17-year-old Dimitrios Pagourtzis reportedly admitted to investigators that he murdered 10 people and wounded at least 13 others when he carried out a mass shooting at Santa Fe High School in Galveston County Friday. He's currently being held in solitary confinement, and though he's been charged as an adult, two Supreme Court rulings will prevent his being executed or imprisoned for life without the possibility of parole.


 

In 2005, by a vote of 5-4, the United States Supreme Court ruled that the Eighteenth and Fourteenth Amendments forbid the State from executing people who were under the age of 18 at the time they committed their crime.

At age 17, Christopher Simmons and a friend broke into a woman's Missouri home, bound her with duct tape, and threw her from a bridge into a river. Prosecutors were able to prove that the act was premeditated, and at 18, Simmons was convicted and sentenced to death.

Simmons appealed, and in 2004, Roper v. Simmons made its way to the SCOTUS. In 2005, the majority of justices held that executing an offender who was under the age of 18 at the time of their crime violated the Eighth and Fourteenth Amendments' prohibitions against cruel and unusual punishment. They also upheld an earlier Court's interpretation of the Fourteenth Amendment, arguing that it prohibits the execution of someone deemed mentally unfit, including juveniles with underdeveloped minds.

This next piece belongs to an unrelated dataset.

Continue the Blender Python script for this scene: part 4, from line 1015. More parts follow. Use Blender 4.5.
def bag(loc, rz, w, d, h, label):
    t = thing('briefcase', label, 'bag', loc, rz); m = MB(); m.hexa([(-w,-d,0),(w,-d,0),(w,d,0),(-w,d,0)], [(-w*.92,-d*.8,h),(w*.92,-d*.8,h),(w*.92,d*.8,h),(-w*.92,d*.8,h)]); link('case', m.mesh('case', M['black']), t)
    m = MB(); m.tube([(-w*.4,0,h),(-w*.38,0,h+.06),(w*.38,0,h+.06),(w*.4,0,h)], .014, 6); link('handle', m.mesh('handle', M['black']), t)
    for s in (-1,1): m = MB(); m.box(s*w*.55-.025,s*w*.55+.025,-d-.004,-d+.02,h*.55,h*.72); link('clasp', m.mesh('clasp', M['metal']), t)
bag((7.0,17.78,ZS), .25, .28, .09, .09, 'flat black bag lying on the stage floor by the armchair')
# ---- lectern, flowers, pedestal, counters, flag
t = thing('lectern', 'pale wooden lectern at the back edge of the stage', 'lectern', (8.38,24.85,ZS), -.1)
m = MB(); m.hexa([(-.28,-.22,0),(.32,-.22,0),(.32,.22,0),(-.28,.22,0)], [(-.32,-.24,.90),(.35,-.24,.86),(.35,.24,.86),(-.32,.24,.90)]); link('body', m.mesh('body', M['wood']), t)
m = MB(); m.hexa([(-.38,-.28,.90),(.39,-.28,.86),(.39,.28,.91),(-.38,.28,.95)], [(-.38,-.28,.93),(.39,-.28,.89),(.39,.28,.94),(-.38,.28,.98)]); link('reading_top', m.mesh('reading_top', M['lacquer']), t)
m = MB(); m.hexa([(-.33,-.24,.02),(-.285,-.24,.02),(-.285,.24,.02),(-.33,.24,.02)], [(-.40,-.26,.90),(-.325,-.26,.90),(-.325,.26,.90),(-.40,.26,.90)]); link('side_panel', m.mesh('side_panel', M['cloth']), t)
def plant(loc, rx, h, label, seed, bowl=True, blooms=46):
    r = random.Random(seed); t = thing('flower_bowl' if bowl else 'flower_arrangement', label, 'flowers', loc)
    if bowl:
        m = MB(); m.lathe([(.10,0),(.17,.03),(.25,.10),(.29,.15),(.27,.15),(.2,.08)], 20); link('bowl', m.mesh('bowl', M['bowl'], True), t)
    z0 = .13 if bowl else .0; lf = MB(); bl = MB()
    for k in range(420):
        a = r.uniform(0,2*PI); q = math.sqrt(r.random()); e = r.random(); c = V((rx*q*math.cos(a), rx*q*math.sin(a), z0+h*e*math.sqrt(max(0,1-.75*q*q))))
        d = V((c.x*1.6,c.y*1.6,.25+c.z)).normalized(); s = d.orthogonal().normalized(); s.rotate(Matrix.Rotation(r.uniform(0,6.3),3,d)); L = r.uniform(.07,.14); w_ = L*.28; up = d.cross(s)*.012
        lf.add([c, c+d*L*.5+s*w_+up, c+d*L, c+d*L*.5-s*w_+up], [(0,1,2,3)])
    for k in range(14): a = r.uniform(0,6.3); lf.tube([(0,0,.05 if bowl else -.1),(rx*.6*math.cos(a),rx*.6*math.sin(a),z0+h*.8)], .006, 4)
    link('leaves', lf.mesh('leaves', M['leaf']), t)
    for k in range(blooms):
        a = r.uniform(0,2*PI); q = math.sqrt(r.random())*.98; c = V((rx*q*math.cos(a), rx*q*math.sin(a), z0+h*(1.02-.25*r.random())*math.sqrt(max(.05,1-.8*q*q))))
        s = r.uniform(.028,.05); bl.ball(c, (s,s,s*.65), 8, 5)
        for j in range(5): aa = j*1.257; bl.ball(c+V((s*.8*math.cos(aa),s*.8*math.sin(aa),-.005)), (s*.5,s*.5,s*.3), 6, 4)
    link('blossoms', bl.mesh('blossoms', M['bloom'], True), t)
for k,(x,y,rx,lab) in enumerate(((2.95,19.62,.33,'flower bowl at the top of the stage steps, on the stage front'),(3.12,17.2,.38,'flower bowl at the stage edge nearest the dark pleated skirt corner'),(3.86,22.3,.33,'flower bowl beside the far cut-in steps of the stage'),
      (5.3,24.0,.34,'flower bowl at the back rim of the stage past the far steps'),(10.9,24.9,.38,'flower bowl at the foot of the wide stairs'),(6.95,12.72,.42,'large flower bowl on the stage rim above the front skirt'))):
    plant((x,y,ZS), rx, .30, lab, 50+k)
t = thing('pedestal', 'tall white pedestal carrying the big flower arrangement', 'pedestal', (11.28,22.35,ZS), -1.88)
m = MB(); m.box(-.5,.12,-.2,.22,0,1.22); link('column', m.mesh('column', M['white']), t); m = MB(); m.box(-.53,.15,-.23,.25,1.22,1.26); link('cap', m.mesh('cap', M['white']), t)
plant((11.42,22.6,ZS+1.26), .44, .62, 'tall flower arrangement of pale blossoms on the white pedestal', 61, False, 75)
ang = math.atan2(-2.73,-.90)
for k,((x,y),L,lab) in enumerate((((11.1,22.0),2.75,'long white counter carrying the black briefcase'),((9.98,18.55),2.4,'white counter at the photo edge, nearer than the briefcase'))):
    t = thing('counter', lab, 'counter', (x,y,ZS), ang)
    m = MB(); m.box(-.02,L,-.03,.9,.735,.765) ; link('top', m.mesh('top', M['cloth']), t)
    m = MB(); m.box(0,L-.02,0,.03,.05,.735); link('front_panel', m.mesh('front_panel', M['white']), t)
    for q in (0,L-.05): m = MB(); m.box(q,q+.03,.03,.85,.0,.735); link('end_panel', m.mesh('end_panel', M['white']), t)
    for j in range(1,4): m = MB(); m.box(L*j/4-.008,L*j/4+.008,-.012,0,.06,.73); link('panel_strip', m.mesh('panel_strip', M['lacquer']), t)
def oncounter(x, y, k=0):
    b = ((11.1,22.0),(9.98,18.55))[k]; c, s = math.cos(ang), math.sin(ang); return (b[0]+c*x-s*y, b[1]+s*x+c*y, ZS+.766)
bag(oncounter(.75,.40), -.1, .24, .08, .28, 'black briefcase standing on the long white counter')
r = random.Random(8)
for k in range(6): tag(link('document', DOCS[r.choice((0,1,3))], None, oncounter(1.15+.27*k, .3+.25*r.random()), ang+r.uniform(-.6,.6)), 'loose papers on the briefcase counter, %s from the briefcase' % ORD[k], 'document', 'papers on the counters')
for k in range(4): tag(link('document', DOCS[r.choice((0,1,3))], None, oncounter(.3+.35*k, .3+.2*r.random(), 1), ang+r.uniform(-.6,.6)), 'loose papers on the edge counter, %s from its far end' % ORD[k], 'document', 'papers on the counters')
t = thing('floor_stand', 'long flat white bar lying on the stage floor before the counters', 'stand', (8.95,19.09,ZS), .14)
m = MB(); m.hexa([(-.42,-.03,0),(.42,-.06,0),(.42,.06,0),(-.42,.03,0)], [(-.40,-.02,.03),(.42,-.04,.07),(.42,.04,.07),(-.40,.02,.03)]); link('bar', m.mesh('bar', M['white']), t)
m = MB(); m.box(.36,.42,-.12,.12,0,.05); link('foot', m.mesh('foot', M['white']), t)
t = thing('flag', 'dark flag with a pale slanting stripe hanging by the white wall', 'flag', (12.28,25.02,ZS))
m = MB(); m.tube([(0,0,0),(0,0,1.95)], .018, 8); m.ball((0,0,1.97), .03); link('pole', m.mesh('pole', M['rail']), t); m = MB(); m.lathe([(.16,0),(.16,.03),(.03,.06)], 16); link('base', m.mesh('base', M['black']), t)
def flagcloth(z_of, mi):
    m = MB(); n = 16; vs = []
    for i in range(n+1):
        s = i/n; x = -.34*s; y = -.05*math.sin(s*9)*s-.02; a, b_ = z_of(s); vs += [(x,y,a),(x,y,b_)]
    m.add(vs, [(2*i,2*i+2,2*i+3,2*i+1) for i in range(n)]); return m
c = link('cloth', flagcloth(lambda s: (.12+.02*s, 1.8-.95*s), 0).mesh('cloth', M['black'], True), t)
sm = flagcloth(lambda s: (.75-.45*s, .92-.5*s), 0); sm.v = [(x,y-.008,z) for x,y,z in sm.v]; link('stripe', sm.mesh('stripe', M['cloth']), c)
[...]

Writing for the majority, Justice Anthony Kennedy stated, "An unacceptable likelihood exists that the brutality or cold-blooded nature of any particular crime would overpower mitigating arguments based on youth as a matter of course, even where the juvenile offender’s objective immaturity, vulnerability, and lack of true depravity should require a sentence less severe than death. When a juvenile commits a heinous crime, the State can exact forfeiture of some of the most basic liberties, but the State cannot extinguish his life and his potential to attain a mature understanding of his own humanity. While drawing the line at 18 is subject to the objections always raised against categorical rules, that is the point where society draws the line for many purposes between childhood and adulthood and the age at which the line for death eligibility ought to rest."

The majority felt that there was a national consensus against executing minors, which factored heavily into their decision.*


 

 

In 2003, then 14-year-old Alabama resident Evan Miller and and a friend beat a man with a baseball bat, then set the man's home ablaze with him inside. Three years later, Miller was sentenced to life in prison without the possibility of parole.

After a series of appeals, Miller v. Alabama came before the Supreme Court, the majority of which ruled that sentencing a minor to life imprisonment without parole was also a violation of the Eighth and Fourteenth Amendments, as such a sentenced was deemed unconstitutionally disproportionate.

"[T]he characteristics of youth, and the way they weaken rationales for punishment, can render a life-without-parole sentence disproportionate," Justice Elena Kagan wrote.

"State law mandated that each juvenile die in prison even if a judge or jury would have thought that his youth and its attendant characteristics, along with the nature of his crime, made a lesser sentence (for example, life with the possibility of parole) more appropriate," she wrote. "Such a scheme prevents those meting out punishment from considering a juvenile’s “lessened culpability” and greater “capacity for change".


 

So, while Pagourtzis has been charged as an adult, his age at the time of Friday's heinous act will prevent his being eligible for a death sentence if convicted, and as The Houston Chronicle reports, he will be eligible for parole 40 years after being sentenced.


 

*Note: In his dissenting opinion on the matter of Roper v. Simmons, Antonin Scalia wrote, "On the evolving-standards hypothesis, the only legitimate function of this Court is to identify a moral consensus of the American people. By what conceivable warrant can nine lawyers presume to be the authoritative conscience of the Nation?